Bringing goldfinches to your garden

Goldfinches (Carduelis carduelis) are always a complete delight to see. Their photogenic red faces, bright golden wings and incessant chirruping make them welcome guests on our feeders!

Their approach can be predicted from some distance with their pinging and twittering calls heard before they descend onto your feeding station. Goldfinches are extremely social creatures and you will often find them in noisy flocks named charms – we can’t think of a more apt word to describe a group of such beautiful little birds. They will flock together shortly after the breeding season has finished, with charms sometimes holding thousands of excited goldfinches!

The UK has seen a huge rise in this garden visitor in recent years with over 500,000 breeding pairs now recorded here. We have given them some affectionate names over the years which reflect our adoration such as goldie, gold linnet, thistle finch, redcap and King Harry.

But what can you do to bring goldfinches to your garden?

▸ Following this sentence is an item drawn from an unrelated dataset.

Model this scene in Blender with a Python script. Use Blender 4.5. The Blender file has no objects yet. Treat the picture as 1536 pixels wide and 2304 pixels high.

(Getty Images) Goldfinch looking around

Goldfinch fact file

Size: 12 cm long

Weight: 14-17 g

Male/female: Look very similar, both with yellow wing fringes and a red face mask. Males have a longer beak and red face feathers which extend behind the eye

Breeding season: late April onwards

Eggs: White with brown speckles. Goldfinches lay 2-3 broods of 3-7 eggs

Incubation: 10-14 days

Fledging: Leave nest in 14-17 days. Young goldfinches do not have the red face of their parents which they acquire after their first moult

Typical lifespan: 2 years

Nutrition: Fine seed like thistle, teasel, dandelions and niger

 

Attracting goldfinches

  • A garden rich in small seed heads will entice eager goldfinches. Thistles are a particular favourite, with this even reflected in their Latin name (Carduus means thistle). Their thin beak allows them to poke into tiny spaces to reach these fine seeds with precision; males have a better advantage with their longer bills.
  • If you have limited space for wildflowers in your garden, fill your feeders with a range of niger, sunflower hearts and seed mix. Niger is perfect for the nimble beaks of finches to handle.
  • Goldfinches love to nest at the ends of tree branches so if your garden is overlooked by these you are in for a treat! They particularly like fruit trees where they will often feed.
  • Create lots of safe places to perch so the entire charm can enjoy your garden. This could be fence posts or panels that are not overshadowed by trees or anywhere predators could be hiding. A feeding station with plenty of feeders and a bird table ensures every finch gets their fill!